Consequences of Unauthorized Employment

If you have engaged in unauthorized employment, your future visa may be denied. In other scenarios, engaging in unauthorized employment triggers ineligibility for adjustment of status under INA section 245(c)(2). This is especially relevant if you are seeking adjustment of status on an employment-based petition (I-140) or through a family preference based petition. The only exception would be immediate family members, which are categorized as petitions filed by a US citizen spouse, US citizen adult child for their parent, or US citizen for their child.

“Through no fault of his own or for technical reasons”

If the acceptance of unauthorized employment was “through no fault of his own or for technical reasons,” the unauthorized employment bar does not apply. Under 8 CFR § 245.1(d)(2), this is limited to:

  • Inaction of another person or organization designated by regulation to act on behalf of the applicant or over whose actions the applicant had no control, if the inaction is acknowledged by that person or organization;
  • Technical violations resulting from inaction of USCIS;
  • Technical violations caused by physical inability of applicant to request an extension

If you believe your failure to maintain status or unauthorized employment is through no fault of your own, you should discuss your case with an immigration attorney. The technical violations discussed above are complex, and courts have ruled in contradictory ways.

Section 245(k) for Employment Based Petitions

If you have engaged in unauthorized employment for 180 days or less, you may be excused for unauthorized employment or failure to maintain status under INA section 245(c)(2). The 180 days are measured from the date of the person’s last admission into the United States. For example, if a person previously overstayed their visa, departs, and then re-enters the United States through a new admission, they will have a new 180 day period in which to benefit from section 245(k).

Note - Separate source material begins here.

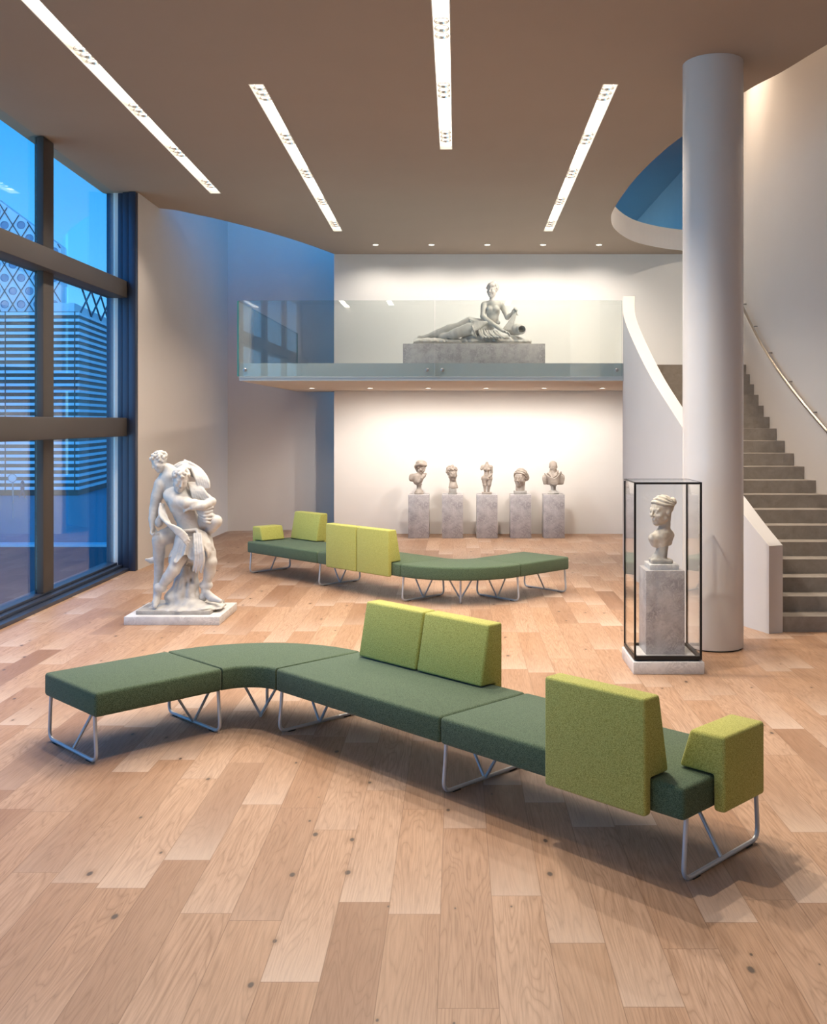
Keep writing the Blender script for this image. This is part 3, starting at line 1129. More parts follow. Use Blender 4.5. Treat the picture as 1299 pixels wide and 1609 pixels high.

Immediate Relatives and Adjustment of Status

The unauthorized employment bar does not apply to adjustment of status applications filed by immediate relatives. Under immigration law, an immediate relative is defined as being either:

  • Spouse of a U.S. citizen.
  • Unmarried child under 21 years old of a U.S. citizen.
  • Parent of a U.S. citizen, but only if the U.S. citizen is at least 21 years old.

In these scenarios, engaging in unauthorized employment is not a bar to adjustment of status. Therefore, you should not be concerned about answering yes to the question “Have you ever worked in the United States without authorization” on Form I -485.

Engaging in unauthorized employment is sometimes problematic, but not always. It depends on the way in which you are seeking adjustment of status. If you are concerned about any periods of unauthorized employment, you should discuss your case with an immigration attorney.